The Dromkeen Ambush

Introduction from Chronology

The IRA ambush two RIC lorries at Dromkeen, near Pallas, Co Limerick resulting in the deaths of 11 RIC men.  A number of the RIC men were killed after surrendering.

More Detail

The ambush was a joint operation of the flying Columns of the East and Mid Limerick Brigades IRA (some forty riflemen) under the command of Donnchadh O'Hannigan O/C of East Limerick Brigade Flying Column.   Dick (Richard) O'Connell, O/C of the Mid-Limerick Flying Column was also present and a section leader.  (Sometime earlier the RIC had discovered the arms dump of the Mid-Limerick Brigade.)  There was only one IRA man (Liam Hayes) wounded. 

The I/O of the Mid-Limerick Brigade, John Purcell, had sussed out the travel pattern of the RIC patrol. Regan, who was a serving RIC officer at the time, itemises a number of errors the patrol made – regularly using the same route, driving too close together, etc.

The 11 RIC men killed were Con Samuel Adams, Con George Bell, Con John Bourke, Con Michael Doyle, Con Patrick Foody, Con William Hayton, Con William Kingston, Con Sidney Millin, Con Bernard Mollaghan, Con Arthur Pearce and Con Henry Smith.  Only two RIC men (DI Adam Sanson and his driver) survived by escaping the scene of the ambush. 

According to Abbott, the final two constables to be killed in the ambush were Constables Smith and Pearse.  They had taken cover under their vehicle but were killed after a Mid-Limerick IRA man, Johnny Vaughan, was able to get into a position to shoot them at close range. 

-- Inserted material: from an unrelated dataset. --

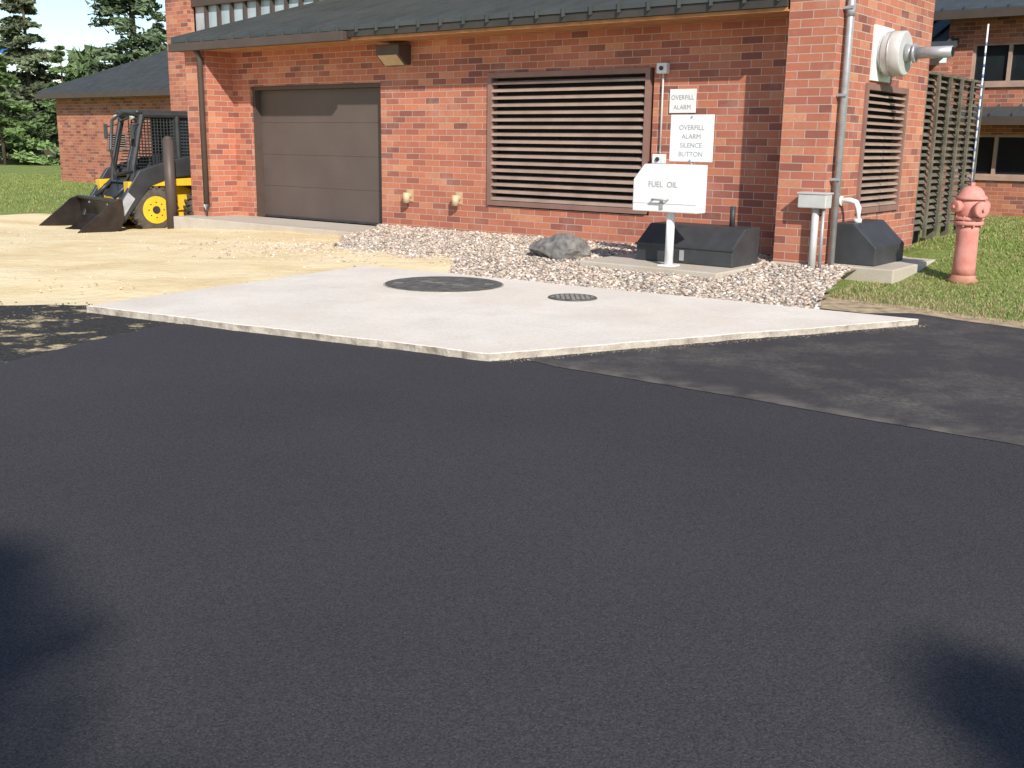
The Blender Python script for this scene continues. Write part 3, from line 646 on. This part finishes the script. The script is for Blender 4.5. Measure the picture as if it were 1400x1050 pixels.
LP=[(3.3,11.35),(3.95,10.6),(4.75,9.65),(9,4.8),(17,4.8),(17,27),(11,27),(6.5,16.5),(4.45,14.1),(4.25,13.0)]
m=inpoly(x,y,LP)&~((lx<1.55)&(ly>.05)&(ly<2.3))&~((lx<.7)&(ly>-.1)&(ly<7))&(x/y<.62)
x,y=x[m],y[m]; dist=np.minimum(1,np.maximum(0,((x-4.0)*.75+(y-10.6)*.66)/2.6)); 
pr=.97-.72*dist+.28*np.sin(x*2.3+y)*np.sin(y*2.1-x*.7); 
grass('grass',x,y,rng.uniform(.02,.045,len(x)),.004+.0004*y,pr)
n=50000; x=rng.uniform(-26,-8.5,n); y=rng.uniform(23.6,46,n); m=(x/y>-.56)&(y>23.7+np.clip((x+11.5)/6,0,1)*3); x,y=x[m],y[m]
grass('grass',x,y,rng.uniform(.03,.06,len(x)),.012+0*y,np.full(len(x),.15))
# ---------- trees
def conifer(name,x,y,H,R,z0=0,tone=(.085,.12,.06),n=9000,low=.06,leaf=.28,col=False):
    e=root(name,x,y,z0)
    tube('trunk',[(0,0,-.3),(0,0,H*.5),(0,0,H*.97)],[H*.018,H*.011,.02],BARK,e,8)
    nb=int(H*9) if not col else int(H*40); hh=low+(1-low)*rng.uniform(0,1,nb)**1.1; az=rng.uniform(0,6.28,nb)
    if col: rad=R*np.minimum(1,((1-hh)*H*.8))**.5*rng.uniform(.7,1.08,nb)
    else: rad=R*((1-hh)**.85+.03)*rng.uniform(.65,1.15,nb)*(1+.18*np.sin(az*3+1))
    paths=[]; V=[];cc=[]
    per=max(6,n//nb)
    for i in range(nb):
        z=hh[i]*H; r=rad[i]; dr=np.array([math.cos(az[i]),math.sin(az[i])]); droop=(.1 if col else -.18)*r
        if i%3==0: paths.append([(0,0,z),(dr[0]*r*.9,dr[1]*r*.9,z+droop*.8)])
        t=rng.uniform(.15,1,per)**.7; s=rng.normal(0,1,(per,3))*np.array([.13,.13,.07])*r*.9*(1.1-t[:,None]*.4)
        P=np.stack([dr[0]*r*t,dr[1]*r*t,z+droop*t**1.5+.06*r*t],1)+s
        sz=leaf*rng.uniform(.5,1.2,per)
        a=rng.normal(0,1,(per,3)); a/=np.linalg.norm(a,axis=1)[:,None]; b2=rng.normal(0,1,(per,3)); b2-=a*(a*b2).sum(1)[:,None]; b2/=np.linalg.norm(b2,axis=1)[:,None]
        a[:,2]*=.5
        tri=np.stack([P-a*sz[:,None]*.5-b2*sz[:,None]*.16,P-a*sz[:,None]*.5+b2*sz[:,None]*.16,P+a*sz[:,None]*.6],1); V.append(tri.reshape(-1,3))
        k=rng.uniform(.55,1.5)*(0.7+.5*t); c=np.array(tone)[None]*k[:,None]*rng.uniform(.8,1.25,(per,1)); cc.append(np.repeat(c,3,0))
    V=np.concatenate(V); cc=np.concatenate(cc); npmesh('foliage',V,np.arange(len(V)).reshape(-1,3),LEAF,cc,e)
    tubes('branches',paths,.015+(.01*R/3 if not col else -.005),BARK,e,4)
conifer('spruce_tree',-23.5,68,17,4.2,n=18000,leaf=.6,tone=(.10,.135,.075))
conifer('spruce_tree',-31.0,70,12.6,3.5,n=15000,leaf=.6,tone=(.135,.16,.09))
conifer('spruce_tree',-26.6,82,10.5,3.2,n=9000,leaf=.65,tone=(.12,.16,.095))
conifer('pine_tree',-28.3,60,6.2,2.6,n=8000,leaf=.5,tone=(.13,.19,.07))
conifer('pine_tree',-26.0,63,6.6,2.4,n=7000,leaf=.5,tone=(.12,.17,.07))
conifer('pine_tree',-19,72,12,3.2,n=8000,leaf=.6)
V=[];cc=[]
for i in range(60):
    x0=-75+i*2.4+random.uniform(-1,1); y0=98+random.uniform(-6,10); H=random.uniform(6.0,9)
    n=1500; th=rng.uniform(0,6.28,n); u=rng.uniform(0,1,n); r=rng.uniform(.3,1,n)**.5*2.6*(1-u**2*.75); P=np.stack([x0+r*np.cos(th),y0+r*np.sin(th),u*H],1)
    a=rng.normal(0,.5,(n,3)); b2=rng.normal(0,.35,(n,3)); V.append(np.stack([P-a,P+a,P+b2],1).reshape(-1,3)); k=rng.uniform(.5,1.5,(n,1))*(.6+.6*u[:,None]); cc.append(np.repeat(np.array([(.12,.17,.075)])*k,3,0))
V=np.concatenate(V); npmesh('distant_trees',V,np.arange(len(V)).reshape(-1,3),LEAF,np.concatenate(cc))
EL=math.radians(34); AZ=math.radians(286); sv=Vector((math.cos(AZ)*math.cos(EL),math.sin(AZ)*math.cos(EL),math.sin(EL)))
def shadetree(tx,ty,H,R):
    d=H/math.tan(EL); conifer('arborvitae',tx+d*math.cos(AZ),ty+d*math.sin(AZ),H,R,n=42000,leaf=.15,low=.03,col=True)
shadetree(-2.12,3.9,13,.86); shadetree(1.38,3.15,12.5,.66)
# ---------- far brick fence & water tower
e=root('brick_fence',-31,62,0)
boxes('piers',[(i*2.6,i*2.6+.5,0,.5,-.2,1.25) for i in range(7)],BR2,e)
boxes('rails',[(i*2.6+.5,i*2.6+2.6,.15,.35,-.2,.95) for i in range(6)],BROWN,e)
e=root('water_tower',-42.0,88,0)
lathe('tank',[(.4,6.9),(1.3,7.2),(1.75,7.8),(1.7,8.3),(1.0,8.8),(.2,9.0)],BLUE,e,24); lathe('column',[(.6,0),(.35,1),(.3,7.0)],WHITE,e,16); lathe('band',[(1.76,7.7),(1.78,7.8),(1.77,7.9)],WHITE,e,24)
# ---------- light, sky, camera
w=bpy.data.worlds.new('World'); bpy.context.scene.world=w; w.use_nodes=True; nt=w.node_tree
sky=nt.nodes.new('ShaderNodeTexSky'); sky.sky_type='NISHITA'; sky.sun_disc=False; sky.sun_elevation=EL; sky.sun_rotation=math.atan2(sv.x,sv.y); sky.air_density=1.0; sky.dust_density=.3; sky.ozone_density=1.5
nt.links.new(sky.outputs[0],nt.nodes['Background'].inputs[0]); nt.nodes['Background'].inputs[1].default_value=.15
sd=bpy.data.lights.new('sun','SUN'); sd.energy=5; sd.angle=math.radians(.6); sd.color=(1,.95,.87); so=bpy.data.objects.new('sun',sd); C.objects.link(so); so.rotation_euler=sv.to_track_quat('Z','Y').to_euler()
cd=bpy.data.cameras.new('camera'); co=bpy.data.objects.new('camera',cd); C.objects.link(co); bpy.context.scene.camera=co
cd.sensor_width=36; cd.lens=36*1450/1400; cd.clip_end=3000; cd.clip_start=.05
p=math.atan(330/1450); r=.014
fwd=Vector((0,math.cos(p),-math.sin(p))); up=Vector((0,math.sin(p),math.cos(p))); rt=Vector((1,0,0))
R=rt*math.cos(r)+up*math.sin(r); U=up*math.cos(r)-rt*math.sin(r)
M=Matrix((( R.x,U.x,-fwd.x,0),(R.y,U.y,-fwd.y,0),(R.z,U.z,-fwd.z,1.6),(0,0,0,1))); co.matrix_world=M
vs=bpy.context.scene.view_settings; vs.view_transform='Standard'; vs.look='None'; vs.exposure=0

However, according to O’Halpin and Ó Corráin, they were captured and taken to a local farmhouse where they were court martialed and sentenced to death.  The sentence was carried out by IRA man Maurice Meade (a British Army and German Army veteran).  O’Callaghan (2018) says that Meade may have killed up to seven RIC men “two of whom he shot in cold-blooded execution style killings”.  O’Callaghan (2018) adds that one Volunteer (Thomas Moynihan) said that he heard one RIC man plead for his life and O’Hannigan replied “Dead men tell no tales” – see Nov-23-20/4.  Lesson says that a witness at the subsequent Military Court of Inquiry said that he found a wounded RIC man who told him before he died that “the Shinners shot me with my hands up”.

After Kilmichael (see Nov-28-20/1), this was the largest number of fatalities suffered by Crown Forces in a single ambush.

Crown Forces burned eight houses in the locality in retaliation. 

Five of the RIC men killed were from England, four were Irish and two were from Scotland.

Lesson notes that, in the wake of this ambush, Macready wrote to Anderson saying that the RIC were not properly trained to cope with big ambushes.